**WHAT THE TASK ASKS:**
Quote from the first line below through the line that contains "0.10, 0.06), 0.8)", both included, and leave the pictures out.

**MATERIAL PROVIDED:**
↓↓↓
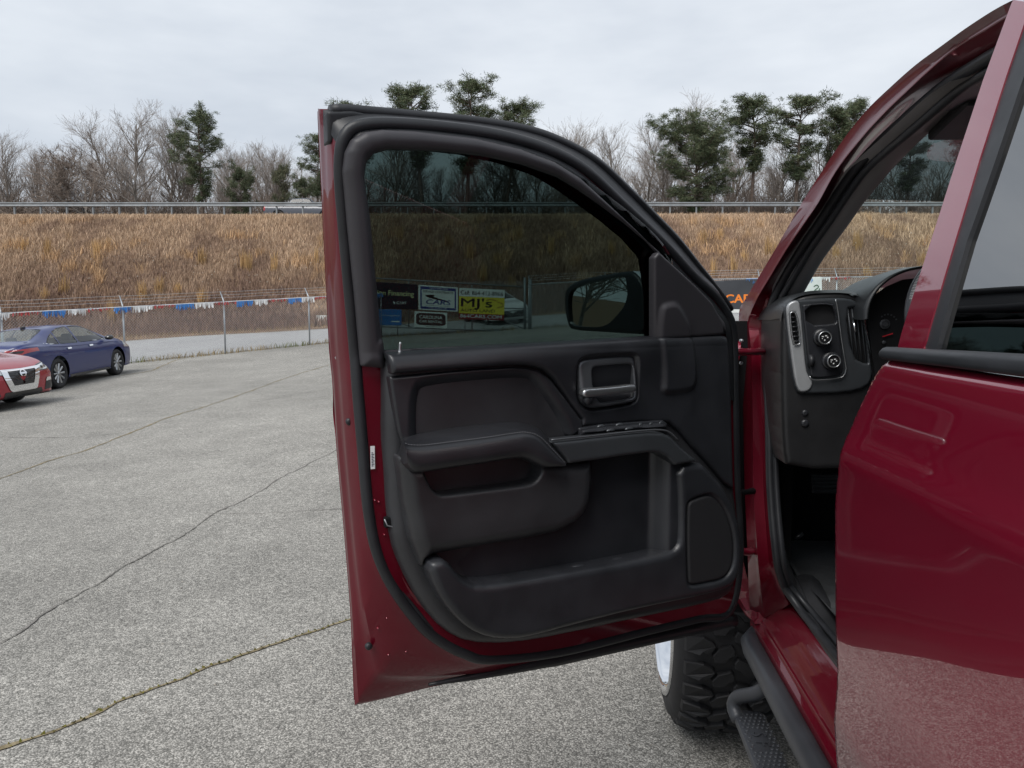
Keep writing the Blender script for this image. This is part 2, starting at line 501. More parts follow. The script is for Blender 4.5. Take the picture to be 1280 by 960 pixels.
def soil(name, c1, c2, sc):
    m = mat(name, rough=0.95, spec=0.15); nt = m.node_tree; b = nt.nodes['Principled BSDF']
    tc = nt.nodes.new('ShaderNodeTexCoord'); n = nt.nodes.new('ShaderNodeTexNoise'); n.inputs['Scale'].default_value = sc
    n.inputs['Detail'].default_value = 8; n.inputs['Roughness'].default_value = 0.7; nt.links.new(tc.outputs['Object'], n.inputs['Vector'])
    r = nt.nodes.new('ShaderNodeValToRGB'); r.color_ramp.elements[0].color = (*c1, 1); r.color_ramp.elements[1].color = (*c2, 1)
    r.color_ramp.elements[0].position = 0.35; r.color_ramp.elements[1].position = 0.65
    nt.links.new(n.outputs['Fac'], r.inputs['Fac']); nt.links.new(r.outputs['Color'], b.inputs['Base Color'])
    return m
M_HILL = soil('dry_hill_soil', (0.10, 0.066, 0.045), (0.24, 0.16, 0.105), 1.2)
M_WOODS = soil('leaf_litter', (0.06, 0.045, 0.03), (0.14, 0.10, 0.06), 0.8)

def sheet(name, xs, ys, m, dz=0.0, f=None, skew=True):
    X, Y = np.meshgrid(xs, ys, indexing='ij')
    if skew: Y = Y + SKEW * X * np.clip(Y / HILL0, 0, 1)
    P = np.stack([X, Y, ground(X, Y) + dz], -1)
    if f is None: f = np.ones(X.shape)
    else: f = f(X, Y)
    V, Fc = clip_grid(P, f)
    o = link(name, mesh(name, V, Fc, m)); tag(o, kind='structure'); return o
def spread(a, b, far, step):
    s = list(np.arange(a, b + 1e-6, step)); g = step; x = b; y = a; L = []; Rr = []
    while x < far:
        g *= 1.5; x += g; y -= g; Rr.append(x); L.append(y)
    return np.array(L[::-1] + s + Rr)
xs_all = spread(-60, 50, 900, 1.0)
lot = sheet('parking_lot', xs_all, np.concatenate([-np.geomspace(300, 8, 10), np.linspace(-7, HILL0, 94)]), M_LOT)
tag(lot, 'weathered grey asphalt parking lot with pale stone chips')
hill = sheet('embankment', xs_all, np.linspace(HILL0, HILL1 + 0.5, 36), M_HILL)
tag(hill, 'grassy winter embankment rising to the highway')
top = sheet('woodland_floor', xs_all, np.concatenate([np.concatenate([np.linspace(HILL1 + 0.5, HILL1 + 4, 10), np.linspace(HILL1 + 5, 75, 10)]), np.geomspace(76, 1500, 14)]), M_WOODS)
tag(top, 'level ground beyond the guardrail under the trees')
hwy = sheet('highway', xs_all, np.arange(HILL1 + 3.6, HILL1 + 12, 0.6), M_HWY, 0.012)
tag(hwy, 'highway running along the top of the embankment')

# fence line in plan: three lengths meeting at the gate
FL = [np.array(p) for p in ((-20.14, 15.94), (-7.83, 30.3))]
GATE = [np.array((-7.83, 30.3)), np.array((-1.88, 30.5))]
FR = [np.array((-1.88, 30.5)), np.array((26.0, 32.4))]
_road_poly = np.array([(-140, -25), (-53, -25), (-20.4, 16.4), (-8.0, 30.9), (30, 33.6), (200, 45), (200, 50), (6, 38.3), (-1.5, 37.4), (-9, 36.6), (-15.5, 35.6), (-18.6, 35.6), (-21.1, 34.3), (-30, 27), (-60, -2), (-90, -25)])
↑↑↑
**RESPONSE BELOW:**
Keep writing the Blender script for this image. This is part 2, starting at line 501. More parts follow. The script is for Blender 4.5. Take the picture to be 1280 by 960 pixels.
def soil(name, c1, c2, sc):
    m = mat(name, rough=0.95, spec=0.15); nt = m.node_tree; b = nt.nodes['Principled BSDF']
    tc = nt.nodes.new('ShaderNodeTexCoord'); n = nt.nodes.new('ShaderNodeTexNoise'); n.inputs['Scale'].default_value = sc
    n.inputs['Detail'].default_value = 8; n.inputs['Roughness'].default_value = 0.7; nt.links.new(tc.outputs['Object'], n.inputs['Vector'])
    r = nt.nodes.new('ShaderNodeValToRGB'); r.color_ramp.elements[0].color = (*c1, 1); r.color_ramp.elements[1].color = (*c2, 1)
    r.color_ramp.elements[0].position = 0.35; r.color_ramp.elements[1].position = 0.65
    nt.links.new(n.outputs['Fac'], r.inputs['Fac']); nt.links.new(r.outputs['Color'], b.inputs['Base Color'])
    return m
M_HILL = soil('dry_hill_soil', (0.10, 0.066, 0.045), (0.24, 0.16, 0.105), 1.2)
M_WOODS = soil('leaf_litter', (0.06, 0.045, 0.03), (0.14, 0.10, 0.06), 0.8)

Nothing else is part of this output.